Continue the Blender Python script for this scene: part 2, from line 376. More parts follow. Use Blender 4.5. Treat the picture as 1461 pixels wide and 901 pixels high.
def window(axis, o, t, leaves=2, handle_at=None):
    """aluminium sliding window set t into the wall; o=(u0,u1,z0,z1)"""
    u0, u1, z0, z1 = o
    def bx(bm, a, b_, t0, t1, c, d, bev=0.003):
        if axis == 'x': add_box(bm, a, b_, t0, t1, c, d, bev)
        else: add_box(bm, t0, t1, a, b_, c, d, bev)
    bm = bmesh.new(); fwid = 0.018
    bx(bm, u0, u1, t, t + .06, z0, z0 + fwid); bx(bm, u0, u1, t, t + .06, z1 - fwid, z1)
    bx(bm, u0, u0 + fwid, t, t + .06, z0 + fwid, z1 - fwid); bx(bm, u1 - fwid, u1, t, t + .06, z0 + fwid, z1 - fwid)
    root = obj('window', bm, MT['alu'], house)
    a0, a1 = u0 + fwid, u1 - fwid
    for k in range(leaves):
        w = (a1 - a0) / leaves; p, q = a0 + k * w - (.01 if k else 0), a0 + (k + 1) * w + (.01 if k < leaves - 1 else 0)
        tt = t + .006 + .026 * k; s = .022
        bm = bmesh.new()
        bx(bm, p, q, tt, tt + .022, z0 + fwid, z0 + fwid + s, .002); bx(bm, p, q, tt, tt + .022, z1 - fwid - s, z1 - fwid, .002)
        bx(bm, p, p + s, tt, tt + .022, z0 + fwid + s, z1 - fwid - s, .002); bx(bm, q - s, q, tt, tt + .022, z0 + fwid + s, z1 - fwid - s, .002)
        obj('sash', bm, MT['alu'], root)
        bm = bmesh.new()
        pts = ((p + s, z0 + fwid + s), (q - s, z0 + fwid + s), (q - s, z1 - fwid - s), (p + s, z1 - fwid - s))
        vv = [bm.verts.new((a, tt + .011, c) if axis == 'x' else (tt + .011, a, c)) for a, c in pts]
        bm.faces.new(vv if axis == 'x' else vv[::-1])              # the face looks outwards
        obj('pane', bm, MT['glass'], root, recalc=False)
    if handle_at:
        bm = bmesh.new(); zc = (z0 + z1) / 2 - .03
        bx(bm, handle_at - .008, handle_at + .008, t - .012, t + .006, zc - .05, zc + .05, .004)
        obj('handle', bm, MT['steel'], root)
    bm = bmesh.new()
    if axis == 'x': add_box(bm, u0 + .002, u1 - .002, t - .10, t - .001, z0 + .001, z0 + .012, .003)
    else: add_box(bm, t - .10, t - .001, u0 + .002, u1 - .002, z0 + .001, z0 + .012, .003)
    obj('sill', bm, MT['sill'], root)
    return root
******
* [Aim of the exercise]
Type out all of the material again, word for word.

* [Task solution]
Continue the Blender Python script for this scene: part 2, from line 376. More parts follow. Use Blender 4.5. Treat the picture as 1461 pixels wide and 901 pixels high.
def window(axis, o, t, leaves=2, handle_at=None):
    """aluminium sliding window set t into the wall; o=(u0,u1,z0,z1)"""
    u0, u1, z0, z1 = o
    def bx(bm, a, b_, t0, t1, c, d, bev=0.003):
        if axis == 'x': add_box(bm, a, b_, t0, t1, c, d, bev)
        else: add_box(bm, t0, t1, a, b_, c, d, bev)
    bm = bmesh.new(); fwid = 0.018
    bx(bm, u0, u1, t, t + .06, z0, z0 + fwid); bx(bm, u0, u1, t, t + .06, z1 - fwid, z1)
    bx(bm, u0, u0 + fwid, t, t + .06, z0 + fwid, z1 - fwid); bx(bm, u1 - fwid, u1, t, t + .06, z0 + fwid, z1 - fwid)
    root = obj('window', bm, MT['alu'], house)
    a0, a1 = u0 + fwid, u1 - fwid
    for k in range(leaves):
        w = (a1 - a0) / leaves; p, q = a0 + k * w - (.01 if k else 0), a0 + (k + 1) * w + (.01 if k < leaves - 1 else 0)
        tt = t + .006 + .026 * k; s = .022
        bm = bmesh.new()
        bx(bm, p, q, tt, tt + .022, z0 + fwid, z0 + fwid + s, .002); bx(bm, p, q, tt, tt + .022, z1 - fwid - s, z1 - fwid, .002)
        bx(bm, p, p + s, tt, tt + .022, z0 + fwid + s, z1 - fwid - s, .002); bx(bm, q - s, q, tt, tt + .022, z0 + fwid + s, z1 - fwid - s, .002)
        obj('sash', bm, MT['alu'], root)
        bm = bmesh.new()
        pts = ((p + s, z0 + fwid + s), (q - s, z0 + fwid + s), (q - s, z1 - fwid - s), (p + s, z1 - fwid - s))
        vv = [bm.verts.new((a, tt + .011, c) if axis == 'x' else (tt + .011, a, c)) for a, c in pts]
        bm.faces.new(vv if axis == 'x' else vv[::-1])              # the face looks outwards
        obj('pane', bm, MT['glass'], root, recalc=False)
    if handle_at:
        bm = bmesh.new(); zc = (z0 + z1) / 2 - .03
        bx(bm, handle_at - .008, handle_at + .008, t - .012, t + .006, zc - .05, zc + .05, .004)
        obj('handle', bm, MT['steel'], root)
    bm = bmesh.new()
    if axis == 'x': add_box(bm, u0 + .002, u1 - .002, t - .10, t - .001, z0 + .001, z0 + .012, .003)
    else: add_box(bm, t - .10, t - .001, u0 + .002, u1 - .002, z0 + .001, z0 + .012, .003)
    obj('sill', bm, MT['sill'], root)
    return root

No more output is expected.